There was also a British Twitch streamer community putting 3D glasses on faces…

The 3D glasses started a war between communities thinking it was the French because of the red-white-and-blue colors. They were right to accuse them because the French were sneakily adding baguettes in other artworks at that point…

Then a couple of hours before the end of Place, users became restricted to placing only white tiles, making the canvas gradually filled with white space, returning it to its original blank state, like a Big Crunch mirroring the Big Bang of this digital universe. It’s known by now as the Anti-Void:

But like in real life, such mass-scale worldwide projects attract obstructionism and dissent. Popular streamers on Twitch intervened in the event by instructing their followers in real time to modify existing images. Their popularity and efficiency offended many smaller fandoms that have been working hard to keep those small spaces.
Even xQc, the #1 Twitch streamer at the time, reached a new record of 233,000 concurrent viewers thanks to r/Place. But he led his community in adding The Void wherever they can, so his fans kept getting banned by Reddit admins, and he claims he received more death threats in a single hour than he had received in six years of streaming.

However, all these digital collaborations ended up in turn affecting real-life connections, where streamers with different languages started appearing on each other’s channels, in the main goal of taking down the huge French that appeared on the third day when Americans were still asleep.

Over 72 hours, the political economy of Place had plenty of time to become as layered and complex as it is in real life, thanks to the direct democracy style of expression, similar to the upvote/downvote Reddit system; especially with materialism-based expansions of the color palette and the surface.
All types of cultures had their chances of immortalizing their online presence in a simple visual two-dimensional medium that has since become its own message of poiesis, as it can be experienced as a map, a territory, a story, a multiplicity of stories, or in a more encompassing way: a pluriverse. Like in reality, this is not a one-world world but a world of many worlds.
However, I must point out that, like with the internet in general, many believe “bots” are running rampant, which almost caused WW3 between France and Spain as millions of users were literally defending/attacking national flags. Like in reality it is impossible for humans to operate beyond morality. r/Place utopia is also asymptotic, and the Spectacle will prevail over virtuality in any way possible, especially domination.

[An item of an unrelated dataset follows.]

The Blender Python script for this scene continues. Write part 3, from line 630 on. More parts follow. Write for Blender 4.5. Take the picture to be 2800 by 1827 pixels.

Ultimately, the biggest benefit and takeaway is the power of human creativity, socialization and collectivism in general, especially as a counter to the popular perception of the internet as a fractured, fragmented and divisive medium. And as Marshall McLuhan says, the medium and the message are one and the same.
The multiplicity of messages of this project — in other words, the plurimessage — are all neatly archived on The Atlas of r/Place.
The QR code that takes you to The Atlas is also conveniently embedded in the canvas:

Sorry, but I had to! I’m just kidding. Rickrolling, if you will.
You can find the interactive map right here:
https://place-atlas.stefanocoding.me

In conclusion, r/Place is not only one of the richest worldmaking projects in history, but it’s also the epitome of Visual Culture thanks to its potential as a self-sustaining simulacrum where passion and cooperation are in a complete symbiosis of semiotics.
As Place’s Reddit account wrote after the end of the experiment: Maybe the real art was the friends we made along the way.

However, the question remains: Will we have Pixel Wars 2023 this coming April Fool’s?